Nothing could have so quickly coalesced consumer sentiment against the Ford administration than this amalgam of jet-set road‑ showers from Washington and their local business supporters, like Sears in Chicago, who wined and dined them before the day’s unsuccessful attempt to brainwash the local popu­lace.

How did this backfire occur? About a year ago, a group of Ford’s advisers de­cided that the consumer bill must be opposed at all costs.

Too many big corpora­tions. GM, Ford, Procter & Gamble, Greyhound, J.C. Penney, Exxon — were against any legislation that would establish a consumer agency with the expertise and authority to challenge or take to court the federal agencies which buckled under so often to that same big business pressure.

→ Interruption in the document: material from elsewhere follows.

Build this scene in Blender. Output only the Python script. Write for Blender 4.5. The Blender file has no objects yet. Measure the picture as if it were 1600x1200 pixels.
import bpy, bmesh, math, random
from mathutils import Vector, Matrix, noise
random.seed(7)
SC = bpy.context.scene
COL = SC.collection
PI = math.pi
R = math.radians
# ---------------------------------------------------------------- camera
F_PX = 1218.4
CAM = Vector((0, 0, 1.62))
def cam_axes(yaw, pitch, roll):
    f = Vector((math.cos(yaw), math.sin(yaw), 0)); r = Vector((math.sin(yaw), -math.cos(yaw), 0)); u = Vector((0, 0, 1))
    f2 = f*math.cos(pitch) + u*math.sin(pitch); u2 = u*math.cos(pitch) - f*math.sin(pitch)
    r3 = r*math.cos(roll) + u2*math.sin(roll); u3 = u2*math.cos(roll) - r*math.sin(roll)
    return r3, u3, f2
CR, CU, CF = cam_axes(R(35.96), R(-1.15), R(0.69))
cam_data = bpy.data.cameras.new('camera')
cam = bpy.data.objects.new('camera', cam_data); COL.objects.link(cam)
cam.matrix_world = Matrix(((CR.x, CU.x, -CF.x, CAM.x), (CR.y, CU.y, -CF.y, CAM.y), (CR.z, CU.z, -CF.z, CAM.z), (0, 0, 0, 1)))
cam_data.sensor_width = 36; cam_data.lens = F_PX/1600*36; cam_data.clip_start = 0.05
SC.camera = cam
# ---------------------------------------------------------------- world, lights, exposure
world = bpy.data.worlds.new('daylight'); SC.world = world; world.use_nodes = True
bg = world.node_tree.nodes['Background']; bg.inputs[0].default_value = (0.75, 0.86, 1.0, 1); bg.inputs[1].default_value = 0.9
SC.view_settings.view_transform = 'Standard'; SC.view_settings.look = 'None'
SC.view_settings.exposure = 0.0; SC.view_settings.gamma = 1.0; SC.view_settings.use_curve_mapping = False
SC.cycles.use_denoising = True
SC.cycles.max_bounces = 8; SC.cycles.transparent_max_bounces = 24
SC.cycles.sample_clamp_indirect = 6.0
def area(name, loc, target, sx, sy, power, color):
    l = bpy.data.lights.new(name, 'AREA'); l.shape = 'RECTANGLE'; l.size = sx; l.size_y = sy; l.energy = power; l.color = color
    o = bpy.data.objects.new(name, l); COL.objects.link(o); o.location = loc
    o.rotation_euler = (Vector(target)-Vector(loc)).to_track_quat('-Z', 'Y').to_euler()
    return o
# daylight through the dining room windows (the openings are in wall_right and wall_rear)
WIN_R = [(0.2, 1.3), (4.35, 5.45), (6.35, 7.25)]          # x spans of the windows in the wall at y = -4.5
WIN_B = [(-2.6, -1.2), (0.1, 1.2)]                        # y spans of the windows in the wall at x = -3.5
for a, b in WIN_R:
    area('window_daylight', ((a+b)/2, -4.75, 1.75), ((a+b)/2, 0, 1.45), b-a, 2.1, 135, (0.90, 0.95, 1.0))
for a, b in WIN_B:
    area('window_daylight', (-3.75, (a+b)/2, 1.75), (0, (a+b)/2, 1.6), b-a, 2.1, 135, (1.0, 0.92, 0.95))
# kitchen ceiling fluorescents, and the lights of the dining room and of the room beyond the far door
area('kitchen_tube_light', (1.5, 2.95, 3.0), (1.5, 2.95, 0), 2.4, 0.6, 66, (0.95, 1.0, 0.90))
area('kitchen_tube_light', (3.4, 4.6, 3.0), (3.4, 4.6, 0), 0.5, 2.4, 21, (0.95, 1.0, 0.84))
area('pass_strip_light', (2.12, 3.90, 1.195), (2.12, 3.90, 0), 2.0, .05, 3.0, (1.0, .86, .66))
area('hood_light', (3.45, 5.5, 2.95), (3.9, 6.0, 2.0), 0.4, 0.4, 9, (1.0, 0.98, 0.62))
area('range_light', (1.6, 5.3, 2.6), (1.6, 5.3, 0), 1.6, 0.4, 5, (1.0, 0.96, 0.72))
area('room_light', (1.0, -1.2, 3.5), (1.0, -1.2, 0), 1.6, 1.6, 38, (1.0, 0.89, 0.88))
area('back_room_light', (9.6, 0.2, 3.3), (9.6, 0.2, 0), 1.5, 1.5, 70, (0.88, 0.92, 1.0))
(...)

These advisers real­ized, however, that consum­er protection at a time of rising food, fuel, utility and housing prices could not be ignored.

So first they tried to smear the proposed con­sumer agency as “another layer of bureaucracy” that would add to the federal budget. Then they devised a presidential directive on .April 17, 1975, to federal de­partments regarding a re­view of their “policies and procedures as they affect consumer representation in agency decision-making.”

On Nov. 26, a bulging Federal Register appeared with the proposed consumer representation plans for 17 departments. Filled with make-words and classic bu­reaucratic blahs, these proposals envisioned more paper shuffling, slick titles such as “consumer affairs coordinator” and assorted paraphernalia of this cos­metic consumer circus.

Questions such as what independent authority to take on the particular de­partment would be given to these consumer affairs of­fices, or whether such of­fices could take their departments to court, went ignored.

In the Department ‘of Housing and Urban Devel­opment, consumer com­plaints were to be answered promptly and used to evalu­ate program ‘purposes. Nothing was said about re­dressing the many legitimate complaints.

On the road this month, Baroody, his entourage Virginia Knauer, her entourage, and Cabinet secretaries and representa­tives of 17 departments were rushing from city to city.

At the conferences and workshops, President Ford’s name was invoked at every opportunity. Unmen­tioned was Ford’s refusal to speak to any consumer group while addressing SO industry groups in the past year.

But, excepting the emis­saries from business or re­gional federal employees, the White House’s strategy didn’t wash.

The Boston Globe editori­ally advised the public to “have no part of it.” The Wall Street Journal criti­cized the road trip as a per­version of Ford’s alleged interest in reducing bu­reaucracy.

Richard Borten, execu­tive director of the city of Boston’s Consumers’ Coun­cil, called the Ford confer­ences “an expensive hoax aimed at New England con­sumers.”

Consumer groups in Chicago and Boston pre­pared a “baloney and crumbs luncheon” to sym­bolize their rejection of the conferences’ purposes.